> [GIVEN EXERCISE] All of the material below is to be returned exactly.
---------- DATA SECTION
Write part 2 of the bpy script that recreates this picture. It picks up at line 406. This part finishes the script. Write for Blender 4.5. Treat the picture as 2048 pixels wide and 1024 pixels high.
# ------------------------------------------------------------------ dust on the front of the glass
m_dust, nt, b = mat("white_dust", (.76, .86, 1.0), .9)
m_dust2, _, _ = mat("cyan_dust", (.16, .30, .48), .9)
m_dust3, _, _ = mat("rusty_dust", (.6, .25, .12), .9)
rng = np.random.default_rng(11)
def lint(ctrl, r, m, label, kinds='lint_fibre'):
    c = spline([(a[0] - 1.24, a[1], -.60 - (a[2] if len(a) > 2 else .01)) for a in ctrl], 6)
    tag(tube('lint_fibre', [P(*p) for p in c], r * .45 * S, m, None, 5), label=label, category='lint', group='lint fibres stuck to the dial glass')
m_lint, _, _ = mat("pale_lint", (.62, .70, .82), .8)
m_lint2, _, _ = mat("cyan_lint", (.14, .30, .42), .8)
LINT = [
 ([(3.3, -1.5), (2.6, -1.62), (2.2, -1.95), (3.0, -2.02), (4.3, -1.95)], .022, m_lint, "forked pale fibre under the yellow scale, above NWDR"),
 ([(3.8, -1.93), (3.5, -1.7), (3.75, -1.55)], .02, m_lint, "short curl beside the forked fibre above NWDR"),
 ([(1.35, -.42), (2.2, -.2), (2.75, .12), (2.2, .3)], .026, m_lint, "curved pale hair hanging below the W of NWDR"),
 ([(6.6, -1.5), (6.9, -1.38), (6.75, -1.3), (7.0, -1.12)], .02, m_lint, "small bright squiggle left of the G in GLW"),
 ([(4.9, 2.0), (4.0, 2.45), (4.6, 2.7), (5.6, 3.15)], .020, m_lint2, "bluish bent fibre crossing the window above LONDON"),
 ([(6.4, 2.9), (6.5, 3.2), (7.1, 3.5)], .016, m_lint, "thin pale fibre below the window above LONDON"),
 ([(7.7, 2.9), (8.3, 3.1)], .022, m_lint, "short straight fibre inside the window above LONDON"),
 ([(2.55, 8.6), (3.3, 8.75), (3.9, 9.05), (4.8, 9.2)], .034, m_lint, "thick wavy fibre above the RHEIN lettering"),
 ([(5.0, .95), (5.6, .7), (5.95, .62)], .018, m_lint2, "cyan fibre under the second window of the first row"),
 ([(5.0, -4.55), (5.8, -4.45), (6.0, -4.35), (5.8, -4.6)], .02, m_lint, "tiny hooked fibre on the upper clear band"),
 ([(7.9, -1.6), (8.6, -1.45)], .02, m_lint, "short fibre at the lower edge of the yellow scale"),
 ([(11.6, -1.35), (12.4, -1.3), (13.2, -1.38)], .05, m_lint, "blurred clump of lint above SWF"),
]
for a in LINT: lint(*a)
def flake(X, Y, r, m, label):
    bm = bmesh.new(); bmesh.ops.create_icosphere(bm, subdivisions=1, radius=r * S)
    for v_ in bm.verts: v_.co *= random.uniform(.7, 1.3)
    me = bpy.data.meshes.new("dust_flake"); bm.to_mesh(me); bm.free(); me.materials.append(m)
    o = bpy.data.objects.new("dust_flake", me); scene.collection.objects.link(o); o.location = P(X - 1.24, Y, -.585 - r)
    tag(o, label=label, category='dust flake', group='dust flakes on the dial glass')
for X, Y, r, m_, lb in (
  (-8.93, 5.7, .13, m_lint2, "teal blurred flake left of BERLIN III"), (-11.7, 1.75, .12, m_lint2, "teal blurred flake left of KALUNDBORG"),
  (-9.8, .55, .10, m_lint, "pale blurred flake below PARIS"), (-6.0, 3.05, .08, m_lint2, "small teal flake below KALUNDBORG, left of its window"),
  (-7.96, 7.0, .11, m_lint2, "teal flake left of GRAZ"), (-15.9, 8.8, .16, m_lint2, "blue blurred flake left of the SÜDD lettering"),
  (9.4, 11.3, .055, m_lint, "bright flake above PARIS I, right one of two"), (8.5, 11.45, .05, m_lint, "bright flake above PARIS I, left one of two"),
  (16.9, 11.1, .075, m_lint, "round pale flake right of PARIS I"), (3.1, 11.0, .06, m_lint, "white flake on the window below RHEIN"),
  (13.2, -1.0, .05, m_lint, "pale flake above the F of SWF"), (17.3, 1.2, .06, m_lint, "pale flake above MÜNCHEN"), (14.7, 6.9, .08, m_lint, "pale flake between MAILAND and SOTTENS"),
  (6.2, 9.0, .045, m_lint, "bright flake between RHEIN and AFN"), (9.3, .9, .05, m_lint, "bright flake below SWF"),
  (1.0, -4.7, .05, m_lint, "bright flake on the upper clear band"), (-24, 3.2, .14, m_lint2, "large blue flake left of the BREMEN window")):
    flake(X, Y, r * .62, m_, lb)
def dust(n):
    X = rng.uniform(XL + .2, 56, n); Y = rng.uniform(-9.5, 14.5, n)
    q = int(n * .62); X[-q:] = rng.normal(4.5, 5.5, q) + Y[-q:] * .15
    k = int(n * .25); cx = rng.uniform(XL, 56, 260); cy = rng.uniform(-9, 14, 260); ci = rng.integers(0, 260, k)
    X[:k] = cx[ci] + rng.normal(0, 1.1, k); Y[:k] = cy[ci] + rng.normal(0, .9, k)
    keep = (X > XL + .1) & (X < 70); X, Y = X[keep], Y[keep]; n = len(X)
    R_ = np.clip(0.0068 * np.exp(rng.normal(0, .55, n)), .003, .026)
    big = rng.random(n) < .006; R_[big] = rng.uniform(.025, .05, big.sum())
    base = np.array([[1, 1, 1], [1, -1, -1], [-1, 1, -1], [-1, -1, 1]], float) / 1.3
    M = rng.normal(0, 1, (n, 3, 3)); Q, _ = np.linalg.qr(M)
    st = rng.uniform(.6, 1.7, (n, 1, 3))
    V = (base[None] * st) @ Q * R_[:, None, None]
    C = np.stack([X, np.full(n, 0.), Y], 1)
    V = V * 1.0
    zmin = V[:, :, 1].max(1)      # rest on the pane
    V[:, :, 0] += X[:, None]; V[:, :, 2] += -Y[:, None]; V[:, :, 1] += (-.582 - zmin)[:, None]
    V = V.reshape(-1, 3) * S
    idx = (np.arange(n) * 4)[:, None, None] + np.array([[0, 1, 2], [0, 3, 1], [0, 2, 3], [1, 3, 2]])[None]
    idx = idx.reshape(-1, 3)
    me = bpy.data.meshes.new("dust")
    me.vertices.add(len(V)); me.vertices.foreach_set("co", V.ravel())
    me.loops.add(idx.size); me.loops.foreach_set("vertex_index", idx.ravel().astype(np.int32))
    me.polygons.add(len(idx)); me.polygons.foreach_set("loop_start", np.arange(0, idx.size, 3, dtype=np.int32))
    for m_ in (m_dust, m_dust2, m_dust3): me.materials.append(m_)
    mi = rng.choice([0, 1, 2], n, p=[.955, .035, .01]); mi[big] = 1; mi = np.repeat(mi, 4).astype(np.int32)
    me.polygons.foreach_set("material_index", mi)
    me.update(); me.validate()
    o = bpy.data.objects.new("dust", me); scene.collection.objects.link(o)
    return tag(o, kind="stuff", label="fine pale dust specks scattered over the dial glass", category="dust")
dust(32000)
--------------------
> [ANSWER TO THE EXERCISE]
Write part 2 of the bpy script that recreates this picture. It picks up at line 406. This part finishes the script. Write for Blender 4.5. Treat the picture as 2048 pixels wide and 1024 pixels high.
# ------------------------------------------------------------------ dust on the front of the glass
m_dust, nt, b = mat("white_dust", (.76, .86, 1.0), .9)
m_dust2, _, _ = mat("cyan_dust", (.16, .30, .48), .9)
m_dust3, _, _ = mat("rusty_dust", (.6, .25, .12), .9)
rng = np.random.default_rng(11)
def lint(ctrl, r, m, label, kinds='lint_fibre'):
    c = spline([(a[0] - 1.24, a[1], -.60 - (a[2] if len(a) > 2 else .01)) for a in ctrl], 6)
    tag(tube('lint_fibre', [P(*p) for p in c], r * .45 * S, m, None, 5), label=label, category='lint', group='lint fibres stuck to the dial glass')
m_lint, _, _ = mat("pale_lint", (.62, .70, .82), .8)
m_lint2, _, _ = mat("cyan_lint", (.14, .30, .42), .8)
LINT = [
 ([(3.3, -1.5), (2.6, -1.62), (2.2, -1.95), (3.0, -2.02), (4.3, -1.95)], .022, m_lint, "forked pale fibre under the yellow scale, above NWDR"),
 ([(3.8, -1.93), (3.5, -1.7), (3.75, -1.55)], .02, m_lint, "short curl beside the forked fibre above NWDR"),
 ([(1.35, -.42), (2.2, -.2), (2.75, .12), (2.2, .3)], .026, m_lint, "curved pale hair hanging below the W of NWDR"),
 ([(6.6, -1.5), (6.9, -1.38), (6.75, -1.3), (7.0, -1.12)], .02, m_lint, "small bright squiggle left of the G in GLW"),
 ([(4.9, 2.0), (4.0, 2.45), (4.6, 2.7), (5.6, 3.15)], .020, m_lint2, "bluish bent fibre crossing the window above LONDON"),
 ([(6.4, 2.9), (6.5, 3.2), (7.1, 3.5)], .016, m_lint, "thin pale fibre below the window above LONDON"),
 ([(7.7, 2.9), (8.3, 3.1)], .022, m_lint, "short straight fibre inside the window above LONDON"),
 ([(2.55, 8.6), (3.3, 8.75), (3.9, 9.05), (4.8, 9.2)], .034, m_lint, "thick wavy fibre above the RHEIN lettering"),
 ([(5.0, .95), (5.6, .7), (5.95, .62)], .018, m_lint2, "cyan fibre under the second window of the first row"),
 ([(5.0, -4.55), (5.8, -4.45), (6.0, -4.35), (5.8, -4.6)], .02, m_lint, "tiny hooked fibre on the upper clear band"),
 ([(7.9, -1.6), (8.6, -1.45)], .02, m_lint, "short fibre at the lower edge of the yellow scale"),
 ([(11.6, -1.35), (12.4, -1.3), (13.2, -1.38)], .05, m_lint, "blurred clump of lint above SWF"),
]
for a in LINT: lint(*a)
def flake(X, Y, r, m, label):
    bm = bmesh.new(); bmesh.ops.create_icosphere(bm, subdivisions=1, radius=r * S)
    for v_ in bm.verts: v_.co *= random.uniform(.7, 1.3)
    me = bpy.data.meshes.new("dust_flake"); bm.to_mesh(me); bm.free(); me.materials.append(m)
    o = bpy.data.objects.new("dust_flake", me); scene.collection.objects.link(o); o.location = P(X - 1.24, Y, -.585 - r)
    tag(o, label=label, category='dust flake', group='dust flakes on the dial glass')
for X, Y, r, m_, lb in (
  (-8.93, 5.7, .13, m_lint2, "teal blurred flake left of BERLIN III"), (-11.7, 1.75, .12, m_lint2, "teal blurred flake left of KALUNDBORG"),
  (-9.8, .55, .10, m_lint, "pale blurred flake below PARIS"), (-6.0, 3.05, .08, m_lint2, "small teal flake below KALUNDBORG, left of its window"),
  (-7.96, 7.0, .11, m_lint2, "teal flake left of GRAZ"), (-15.9, 8.8, .16, m_lint2, "blue blurred flake left of the SÜDD lettering"),
  (9.4, 11.3, .055, m_lint, "bright flake above PARIS I, right one of two"), (8.5, 11.45, .05, m_lint, "bright flake above PARIS I, left one of two"),
  (16.9, 11.1, .075, m_lint, "round pale flake right of PARIS I"), (3.1, 11.0, .06, m_lint, "white flake on the window below RHEIN"),
  (13.2, -1.0, .05, m_lint, "pale flake above the F of SWF"), (17.3, 1.2, .06, m_lint, "pale flake above MÜNCHEN"), (14.7, 6.9, .08, m_lint, "pale flake between MAILAND and SOTTENS"),
  (6.2, 9.0, .045, m_lint, "bright flake between RHEIN and AFN"), (9.3, .9, .05, m_lint, "bright flake below SWF"),
  (1.0, -4.7, .05, m_lint, "bright flake on the upper clear band"), (-24, 3.2, .14, m_lint2, "large blue flake left of the BREMEN window")):
    flake(X, Y, r * .62, m_, lb)
def dust(n):
    X = rng.uniform(XL + .2, 56, n); Y = rng.uniform(-9.5, 14.5, n)
    q = int(n * .62); X[-q:] = rng.normal(4.5, 5.5, q) + Y[-q:] * .15
    k = int(n * .25); cx = rng.uniform(XL, 56, 260); cy = rng.uniform(-9, 14, 260); ci = rng.integers(0, 260, k)
    X[:k] = cx[ci] + rng.normal(0, 1.1, k); Y[:k] = cy[ci] + rng.normal(0, .9, k)
    keep = (X > XL + .1) & (X < 70); X, Y = X[keep], Y[keep]; n = len(X)
    R_ = np.clip(0.0068 * np.exp(rng.normal(0, .55, n)), .003, .026)
    big = rng.random(n) < .006; R_[big] = rng.uniform(.025, .05, big.sum())
    base = np.array([[1, 1, 1], [1, -1, -1], [-1, 1, -1], [-1, -1, 1]], float) / 1.3
    M = rng.normal(0, 1, (n, 3, 3)); Q, _ = np.linalg.qr(M)
    st = rng.uniform(.6, 1.7, (n, 1, 3))
    V = (base[None] * st) @ Q * R_[:, None, None]
    C = np.stack([X, np.full(n, 0.), Y], 1)
    V = V * 1.0
    zmin = V[:, :, 1].max(1)      # rest on the pane
    V[:, :, 0] += X[:, None]; V[:, :, 2] += -Y[:, None]; V[:, :, 1] += (-.582 - zmin)[:, None]
    V = V.reshape(-1, 3) * S
    idx = (np.arange(n) * 4)[:, None, None] + np.array([[0, 1, 2], [0, 3, 1], [0, 2, 3], [1, 3, 2]])[None]
    idx = idx.reshape(-1, 3)
    me = bpy.data.meshes.new("dust")
    me.vertices.add(len(V)); me.vertices.foreach_set("co", V.ravel())
    me.loops.add(idx.size); me.loops.foreach_set("vertex_index", idx.ravel().astype(np.int32))
    me.polygons.add(len(idx)); me.polygons.foreach_set("loop_start", np.arange(0, idx.size, 3, dtype=np.int32))
    for m_ in (m_dust, m_dust2, m_dust3): me.materials.append(m_)
    mi = rng.choice([0, 1, 2], n, p=[.955, .035, .01]); mi[big] = 1; mi = np.repeat(mi, 4).astype(np.int32)
    me.polygons.foreach_set("material_index", mi)
    me.update(); me.validate()
    o = bpy.data.objects.new("dust", me); scene.collection.objects.link(o)
    return tag(o, kind="stuff", label="fine pale dust specks scattered over the dial glass", category="dust")
dust(32000)